Cosmological Principle

In modern physical cosmology, the cosmological principle is the working assumption that observers on Earth do not occupy an unusual or privileged location within the universe as a whole, judged as observers of the physical phenomena produced by uniform and universal laws of physics. As astronomer William Keel explains:

The cosmological principle is usually stated formally as 'Viewed on a sufficiently large scale, the properties of the Universe are the same for all observers.' This amounts to the strongly philosophical statement that the part of the Universe which we can see is a fair sample, and that the same physical laws apply throughout. In essence, this in a sense says that the Universe is knowable and is playing fair with scientists.

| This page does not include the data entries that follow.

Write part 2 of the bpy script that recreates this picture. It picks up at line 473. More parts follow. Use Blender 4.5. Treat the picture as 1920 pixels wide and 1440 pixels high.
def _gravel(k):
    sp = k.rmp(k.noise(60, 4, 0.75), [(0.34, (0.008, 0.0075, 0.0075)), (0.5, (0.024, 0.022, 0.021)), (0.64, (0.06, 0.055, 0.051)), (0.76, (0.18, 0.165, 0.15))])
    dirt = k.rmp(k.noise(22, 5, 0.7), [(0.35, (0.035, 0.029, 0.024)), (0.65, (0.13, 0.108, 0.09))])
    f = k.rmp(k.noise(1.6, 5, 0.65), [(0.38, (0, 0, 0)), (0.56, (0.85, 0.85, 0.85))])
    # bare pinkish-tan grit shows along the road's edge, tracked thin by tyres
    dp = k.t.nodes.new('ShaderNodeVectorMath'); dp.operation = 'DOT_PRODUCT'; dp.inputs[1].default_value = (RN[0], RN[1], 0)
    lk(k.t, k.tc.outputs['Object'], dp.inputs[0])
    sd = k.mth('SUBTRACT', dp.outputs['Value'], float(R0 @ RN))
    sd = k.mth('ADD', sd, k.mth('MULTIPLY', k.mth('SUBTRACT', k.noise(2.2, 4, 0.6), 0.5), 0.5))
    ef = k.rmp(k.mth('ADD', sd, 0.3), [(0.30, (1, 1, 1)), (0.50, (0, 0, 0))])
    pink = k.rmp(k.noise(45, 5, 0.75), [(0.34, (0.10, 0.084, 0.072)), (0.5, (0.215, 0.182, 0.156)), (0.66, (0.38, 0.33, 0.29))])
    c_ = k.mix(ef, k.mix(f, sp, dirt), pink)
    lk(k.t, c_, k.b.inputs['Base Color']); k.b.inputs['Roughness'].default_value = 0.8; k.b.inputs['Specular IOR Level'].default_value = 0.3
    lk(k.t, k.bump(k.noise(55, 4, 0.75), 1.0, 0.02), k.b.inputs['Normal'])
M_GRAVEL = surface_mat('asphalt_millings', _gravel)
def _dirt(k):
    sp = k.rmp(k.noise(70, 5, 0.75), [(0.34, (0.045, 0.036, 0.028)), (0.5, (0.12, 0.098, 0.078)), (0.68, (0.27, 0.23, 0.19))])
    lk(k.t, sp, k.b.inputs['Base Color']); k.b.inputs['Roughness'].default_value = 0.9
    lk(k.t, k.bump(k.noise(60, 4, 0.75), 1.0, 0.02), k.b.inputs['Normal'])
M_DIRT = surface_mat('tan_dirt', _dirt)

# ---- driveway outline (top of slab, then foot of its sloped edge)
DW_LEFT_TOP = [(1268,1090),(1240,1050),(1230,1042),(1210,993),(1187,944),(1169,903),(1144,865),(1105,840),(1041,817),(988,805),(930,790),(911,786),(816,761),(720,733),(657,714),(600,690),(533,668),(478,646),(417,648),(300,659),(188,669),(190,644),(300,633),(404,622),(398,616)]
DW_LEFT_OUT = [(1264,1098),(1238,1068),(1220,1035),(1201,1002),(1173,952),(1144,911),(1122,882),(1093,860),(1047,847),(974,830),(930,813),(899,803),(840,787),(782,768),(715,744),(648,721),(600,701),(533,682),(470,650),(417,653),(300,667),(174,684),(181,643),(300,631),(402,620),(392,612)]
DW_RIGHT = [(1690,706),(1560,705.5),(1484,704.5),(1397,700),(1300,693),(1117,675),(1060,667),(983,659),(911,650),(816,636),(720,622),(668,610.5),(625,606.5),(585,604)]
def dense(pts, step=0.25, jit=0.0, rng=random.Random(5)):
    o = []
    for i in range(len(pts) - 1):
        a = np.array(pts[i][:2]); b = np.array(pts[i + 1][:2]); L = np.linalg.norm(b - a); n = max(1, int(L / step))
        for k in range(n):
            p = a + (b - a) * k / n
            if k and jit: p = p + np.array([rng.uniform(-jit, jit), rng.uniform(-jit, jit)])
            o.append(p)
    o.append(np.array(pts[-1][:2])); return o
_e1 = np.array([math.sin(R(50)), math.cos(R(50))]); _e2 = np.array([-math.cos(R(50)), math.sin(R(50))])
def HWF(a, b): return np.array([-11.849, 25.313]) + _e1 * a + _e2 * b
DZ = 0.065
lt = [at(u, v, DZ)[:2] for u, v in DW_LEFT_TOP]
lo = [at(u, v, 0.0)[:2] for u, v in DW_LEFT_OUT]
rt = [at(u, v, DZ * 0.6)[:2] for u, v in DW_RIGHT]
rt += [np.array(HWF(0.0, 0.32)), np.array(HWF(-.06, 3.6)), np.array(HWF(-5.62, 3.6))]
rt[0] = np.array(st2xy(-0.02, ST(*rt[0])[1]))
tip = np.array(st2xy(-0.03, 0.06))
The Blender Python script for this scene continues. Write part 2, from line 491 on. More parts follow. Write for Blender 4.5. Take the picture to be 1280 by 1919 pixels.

The cosmological principle contains three implicit qualifications and two testable consequences. The first implicit qualification is that "observers" means any observer at any location in the universe, not simply any human observer at any location on Earth: as Andrew Liddle puts it, "the cosmological principle the universe looks the same whoever and wherever you are."

The second implicit qualification is that "looks the same" does not mean physical structures necessarily, but the effects of physical laws in observable phenomena. Thus, wavelength ratios observed for different ionic species in the absorption spectra of quasi stellar objects (QSO or quasars) place a limit on any variation in the fine-structure constant to less than 1 part in 1 million out to a distance in space (and time) of z = 3 (about 6500 megaparsecs or 11.5 billion light years); as the fine-structure constant is determined by the relation between the speed of light (c), Planck's constant (h) and the electron charge (e), these physical constants are constrained as well.

The third qualification, related to the second, is that variation in physical structures can be overlooked, provided this does not imperil the uniformity of conclusions drawn from observation: the sun is different from the Earth, our galaxy is different from a black hole, some galaxies advance toward rather than recede from us, and the universe has a "foamy" texture of galaxy clusters and voids, but none of these different structures appears to violate the basic laws of physics.

The two testable structural consequences of the cosmological principle are homogeneity and isotropy. Homogeneity means that the same observational evidence is available to observers at different locations in the universe ("the part of the Universe which we can see is a fair sample"). Isotropy means that the same observational evidence is available by looking in any direction in the universe ("the same physical laws apply throughout"). The principles are distinct but closely related, because a universe that appears isotropic from any two (for a spherical geometry, three) locations must also be homogeneous.

The cosmological principle is consistent with the observed isotropy of: (i) the celestial distribution of radio galaxies, which are randomly distributed across the entire sky, (ii) the large scale spatial distribution of galaxies, which form a randomly tangled web of clusters and voids up to around 400 megaparsecs in width, (iii) the isotropic distribution of observed red shift in the spectra of distant galaxies, which implies a uniform expansion of space or Hubble flow in all directions, and (iv) the cosmic microwave background radiation, the relic radiation released by the expansion and cooling of the early universe, which is constant in all directions to within 1 part in 100,000. For example, deep sky galaxy surveys, such as the Sloan Digital Sky Survey or the 2dF Galaxy Redshift Survey, combine line of sight galaxy positions with red shift data to produce three dimensional maps of galaxy clustering across an estimated area over 4 billion light years wide (a red shift radius of z > 0.20); statistical tests applied to these maps confirm that isotropy applies to different viewpoints within them. The cosmic microwave background is the same from all parts of the sky, yet in cosmological theory these must have originated in completely different parts of the early universe.

The cosmological principle is first clearly asserted in the PhilosophiƦ Naturalis Principia Mathematica (1687) of Isaac Newton. In contrast to earlier classical or medieval cosmologies, in which Earth rested at the center of Universe, Newton conceptualized the earth as a sphere in orbital motion around the sun within an empty space that extended uniformly in all directions to immeasurably large distances. He then showed, through a series of mathematical proofs on detailed observational data of the motions of planets and comets, that their motions could be explained by a single principle of "universal gravitation" that applied as well to the orbits of the Galilean moons around Jupiter, the moon around the earth, the earth around the sun, and to falling bodies on earth. That is, he asserted the equivalent material nature of all bodies within the solar system, the identical nature of the sun and distant stars ("the light of the fixed stars is of the same nature with the light of the sun, ... and lest the systems of the fixed stars should, by their gravity, fall on each other, hath placed those systems at immense distances from one another"), and thus the uniform extension of the physical laws of motion to a great distance beyond the observational location of earth itself.